07/24/2024
✨️How will the Bank of Canada rate cut impact the real estate market?✨️
The Bank of Canada's recent 25 basis point rate cut, bringing the policy rate to 4.5%, has sparked mixed opinions among real estate experts regarding its potential impact on the Canadian housing market. While some believe the reduction will spur buyer activity and confidence, others argue that borrowing costs remain too high to significantly influence market dynamics.
Karen Yolevski of Royal LePage expects a slight boost in activity, citing reduced mortgage qualification thresholds as a catalyst for sidelined buyers. Penelope Graham of Ratehub.ca notes a modest increase in sales after the June rate cut and suggests that the latest decrease could foster optimism.
Conversely, Leah Zlatkin of LowestRates.ca and Victor Tran of RATESDOTCA assert that current rates are still too high to drive substantial market movement, emphasizing that further rate cuts may be necessary. The condo market, in particular, continues to lag due to diminished interest in investment properties amidst high rates.

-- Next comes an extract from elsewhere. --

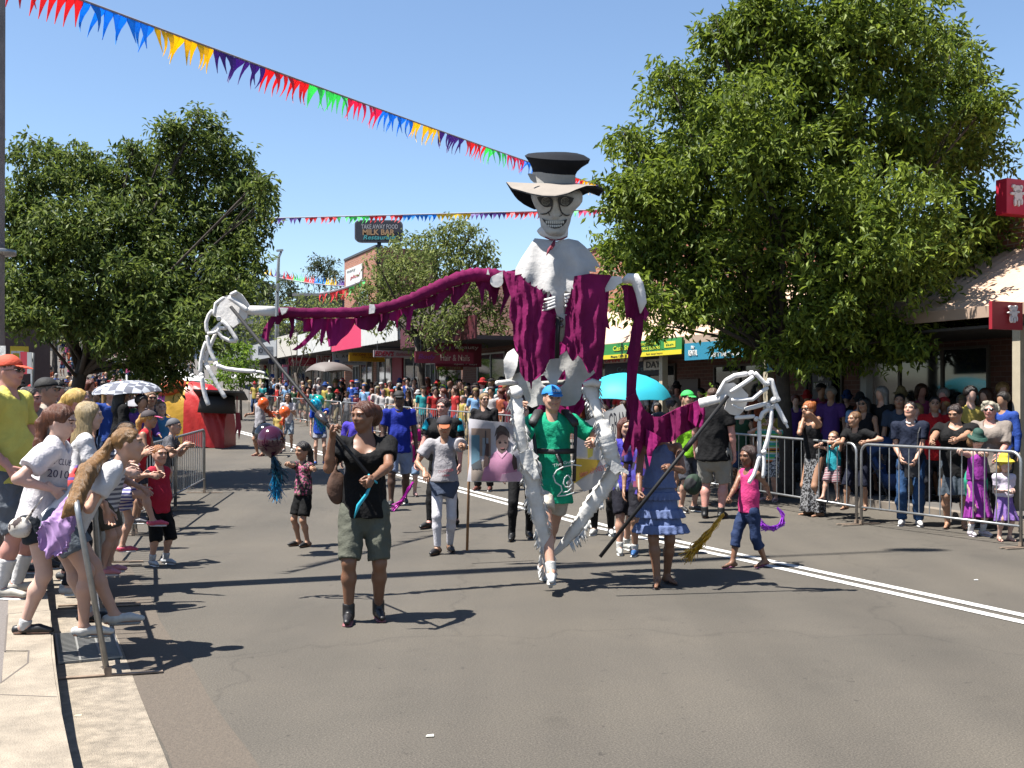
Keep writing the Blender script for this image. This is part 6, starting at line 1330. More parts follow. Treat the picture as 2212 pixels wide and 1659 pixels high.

Experts also suggest that variable mortgage rates, which will benefit from the recent cuts, could become a more attractive option for buyers confident in a continued downward trend in interest rates. Adam Jacobs from Colliers Canada highlights the broader positive implications for the real estate sector, including increased feasibility for rental developments and more sellers entering the market.